Course Level Guidelines

CRITERIA FOR UPPER/LOWER-DIVISION COURSES

Approved by APASC, January 1998
The assignment of courses to upper and lower-division is a difficult task.  APASC provides these guidelines to ATFs and college/university curriculum committees for their review of course level.
 
Lower-division courses generally focus on foundational theories, concepts, perspectives, principles, methods, and procedures of critical thinking in order to provide a broad basis for more advanced courses.  The primary intent of lower-division coursework is to equip students with the general education needed for advanced study, to expose students to the breadth of different fields of study, and to provide a foundation for specialized upper-division coursework in professional fields.  Such courses have one or more of the following four purposes:
a)    To acquaint students with the breadth of (inter) disciplinary fields in the arts, humanities, social sciences, and natural sciences, and to the historical and contemporary assumptions and practices of professional fields.
b)    To introduce essential skills of literacy (e.g., information gathering, reading, and writing), language, (e.g., oral communication and language and culture other than English), numeracy, and sciences to prepare for continuing work in any field of higher education.
c)    To develop specific occupational skills designed to lead directly to employment based on a two-year program of study.
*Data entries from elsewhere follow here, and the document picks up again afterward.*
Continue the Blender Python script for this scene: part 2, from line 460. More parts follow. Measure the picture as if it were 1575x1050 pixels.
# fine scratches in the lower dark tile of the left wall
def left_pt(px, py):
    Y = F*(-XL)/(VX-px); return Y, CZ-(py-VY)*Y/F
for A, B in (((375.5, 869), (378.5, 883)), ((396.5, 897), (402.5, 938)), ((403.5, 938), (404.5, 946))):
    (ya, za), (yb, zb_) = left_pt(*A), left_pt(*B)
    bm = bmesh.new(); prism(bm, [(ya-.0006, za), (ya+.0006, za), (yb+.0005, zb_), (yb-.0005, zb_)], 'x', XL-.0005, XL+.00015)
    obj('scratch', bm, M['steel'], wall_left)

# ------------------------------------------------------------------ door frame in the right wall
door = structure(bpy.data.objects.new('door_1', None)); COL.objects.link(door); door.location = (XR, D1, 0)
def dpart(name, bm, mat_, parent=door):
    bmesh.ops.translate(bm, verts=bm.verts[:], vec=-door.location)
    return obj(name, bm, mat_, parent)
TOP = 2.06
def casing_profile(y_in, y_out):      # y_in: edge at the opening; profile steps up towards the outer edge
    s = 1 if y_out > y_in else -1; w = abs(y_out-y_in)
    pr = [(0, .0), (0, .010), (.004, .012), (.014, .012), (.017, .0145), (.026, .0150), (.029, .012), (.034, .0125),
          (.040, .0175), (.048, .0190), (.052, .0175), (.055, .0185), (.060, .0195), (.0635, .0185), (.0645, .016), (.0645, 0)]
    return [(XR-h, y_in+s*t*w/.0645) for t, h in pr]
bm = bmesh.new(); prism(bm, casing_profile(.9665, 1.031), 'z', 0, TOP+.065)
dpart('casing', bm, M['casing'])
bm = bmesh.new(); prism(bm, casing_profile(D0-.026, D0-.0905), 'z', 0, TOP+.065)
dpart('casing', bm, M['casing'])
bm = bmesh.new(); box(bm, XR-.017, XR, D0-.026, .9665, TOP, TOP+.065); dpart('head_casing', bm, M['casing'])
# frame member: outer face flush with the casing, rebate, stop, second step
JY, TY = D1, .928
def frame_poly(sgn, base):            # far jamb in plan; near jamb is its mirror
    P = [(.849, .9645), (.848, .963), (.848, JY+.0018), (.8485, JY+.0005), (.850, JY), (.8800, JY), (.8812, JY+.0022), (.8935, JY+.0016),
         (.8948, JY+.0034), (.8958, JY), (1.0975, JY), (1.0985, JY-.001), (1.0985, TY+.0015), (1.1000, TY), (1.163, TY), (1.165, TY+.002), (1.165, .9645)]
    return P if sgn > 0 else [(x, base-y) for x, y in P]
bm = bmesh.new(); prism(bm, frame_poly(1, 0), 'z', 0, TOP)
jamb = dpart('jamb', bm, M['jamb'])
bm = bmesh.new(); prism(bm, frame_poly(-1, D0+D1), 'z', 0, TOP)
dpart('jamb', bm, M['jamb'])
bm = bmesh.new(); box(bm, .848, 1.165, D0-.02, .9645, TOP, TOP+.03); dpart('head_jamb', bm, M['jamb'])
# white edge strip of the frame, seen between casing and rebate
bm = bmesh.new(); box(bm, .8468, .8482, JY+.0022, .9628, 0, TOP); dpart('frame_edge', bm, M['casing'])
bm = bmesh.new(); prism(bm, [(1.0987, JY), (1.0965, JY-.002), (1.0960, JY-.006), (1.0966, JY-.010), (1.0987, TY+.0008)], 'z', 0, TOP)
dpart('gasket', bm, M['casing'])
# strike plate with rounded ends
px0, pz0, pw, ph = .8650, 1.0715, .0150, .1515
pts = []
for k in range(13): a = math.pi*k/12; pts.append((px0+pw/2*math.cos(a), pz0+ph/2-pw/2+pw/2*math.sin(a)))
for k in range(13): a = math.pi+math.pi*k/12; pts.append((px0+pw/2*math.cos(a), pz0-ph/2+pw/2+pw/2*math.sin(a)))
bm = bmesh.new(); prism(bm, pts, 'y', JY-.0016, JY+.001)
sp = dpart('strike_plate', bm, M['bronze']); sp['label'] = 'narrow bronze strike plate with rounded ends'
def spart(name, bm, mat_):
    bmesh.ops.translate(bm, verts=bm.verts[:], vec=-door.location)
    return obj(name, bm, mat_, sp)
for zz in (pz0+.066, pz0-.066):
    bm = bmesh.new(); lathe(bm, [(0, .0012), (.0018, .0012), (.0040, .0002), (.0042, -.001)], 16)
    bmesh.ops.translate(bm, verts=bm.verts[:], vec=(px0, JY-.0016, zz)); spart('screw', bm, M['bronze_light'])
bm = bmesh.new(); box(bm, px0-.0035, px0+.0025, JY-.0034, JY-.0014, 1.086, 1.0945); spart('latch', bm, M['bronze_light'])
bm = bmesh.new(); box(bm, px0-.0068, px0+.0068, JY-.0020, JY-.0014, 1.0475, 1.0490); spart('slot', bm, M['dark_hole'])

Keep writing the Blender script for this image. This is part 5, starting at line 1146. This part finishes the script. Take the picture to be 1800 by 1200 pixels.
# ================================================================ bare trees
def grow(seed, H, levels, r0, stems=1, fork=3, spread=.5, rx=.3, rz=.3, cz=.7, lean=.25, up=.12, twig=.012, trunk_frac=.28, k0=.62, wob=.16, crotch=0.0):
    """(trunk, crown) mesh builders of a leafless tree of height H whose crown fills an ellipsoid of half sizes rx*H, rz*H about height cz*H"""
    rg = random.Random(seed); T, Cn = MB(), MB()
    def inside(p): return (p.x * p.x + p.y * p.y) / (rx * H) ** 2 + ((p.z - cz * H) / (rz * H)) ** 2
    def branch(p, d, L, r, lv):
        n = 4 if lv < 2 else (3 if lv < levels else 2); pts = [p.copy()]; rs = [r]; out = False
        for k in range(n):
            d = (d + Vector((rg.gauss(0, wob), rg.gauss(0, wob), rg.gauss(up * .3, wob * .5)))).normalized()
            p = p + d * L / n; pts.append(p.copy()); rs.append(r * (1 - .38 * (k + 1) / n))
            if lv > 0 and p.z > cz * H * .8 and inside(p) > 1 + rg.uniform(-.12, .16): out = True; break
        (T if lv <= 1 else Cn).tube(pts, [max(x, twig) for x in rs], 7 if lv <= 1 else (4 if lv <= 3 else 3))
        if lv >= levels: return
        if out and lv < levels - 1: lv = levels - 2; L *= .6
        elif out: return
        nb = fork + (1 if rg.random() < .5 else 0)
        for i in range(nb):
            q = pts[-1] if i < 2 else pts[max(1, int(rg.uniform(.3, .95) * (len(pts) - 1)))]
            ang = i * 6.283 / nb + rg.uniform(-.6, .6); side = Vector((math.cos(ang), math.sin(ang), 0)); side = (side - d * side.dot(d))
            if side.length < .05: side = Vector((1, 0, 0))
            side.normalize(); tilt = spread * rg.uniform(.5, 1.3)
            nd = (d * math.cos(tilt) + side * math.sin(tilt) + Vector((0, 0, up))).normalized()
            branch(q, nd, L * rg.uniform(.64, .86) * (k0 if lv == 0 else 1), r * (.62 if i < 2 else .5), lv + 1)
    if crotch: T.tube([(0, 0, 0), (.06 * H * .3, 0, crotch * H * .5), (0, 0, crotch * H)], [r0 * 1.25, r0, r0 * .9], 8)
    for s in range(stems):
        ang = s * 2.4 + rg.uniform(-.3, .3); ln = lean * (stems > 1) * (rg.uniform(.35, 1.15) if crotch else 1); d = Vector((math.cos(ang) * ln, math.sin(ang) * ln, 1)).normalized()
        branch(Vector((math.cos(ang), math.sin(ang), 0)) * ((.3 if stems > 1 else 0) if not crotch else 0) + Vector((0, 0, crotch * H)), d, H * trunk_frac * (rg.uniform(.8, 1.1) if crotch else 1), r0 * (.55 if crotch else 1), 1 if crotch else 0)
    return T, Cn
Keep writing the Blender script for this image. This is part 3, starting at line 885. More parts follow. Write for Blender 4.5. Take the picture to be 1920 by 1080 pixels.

d)    To lay the foundation for upper-division coursework and to begin development of analytical thinking and theoretical application.
 
Upper-division courses are specialized, in-depth, and advanced, and emphasize problem-solving, analytical thinking skills, and theoretical applications.  These courses often build on the foundation provided by the skills and knowledge of lower-division education.  Upper-division courses may require the student to synthesize topics from a variety of sources.  Upper-division courses may also require greater responsibility, or independence on the part of the student.  Upper-division courses require instructors with specialized knowledge and preparation.  Thus, many  intermediate and all advanced baccalaureate courses in a field of study are properly located in the upper-division.  In addition, disciplines that depend heavily on prerequisites or the body of knowledge of lower-division education may properly be comprised primarily of upper-division courses.  Such courses have one or more of the following three purposes:
a)    The in-depth study or application of theories and methods and the understanding of their scope and limitations.
b)    The refinement of essential skills associated with the baccalaureate.
c)    The development of specific intellectual and professional skills designed to lead to post-baccalaureate employment, graduate study, or professional school.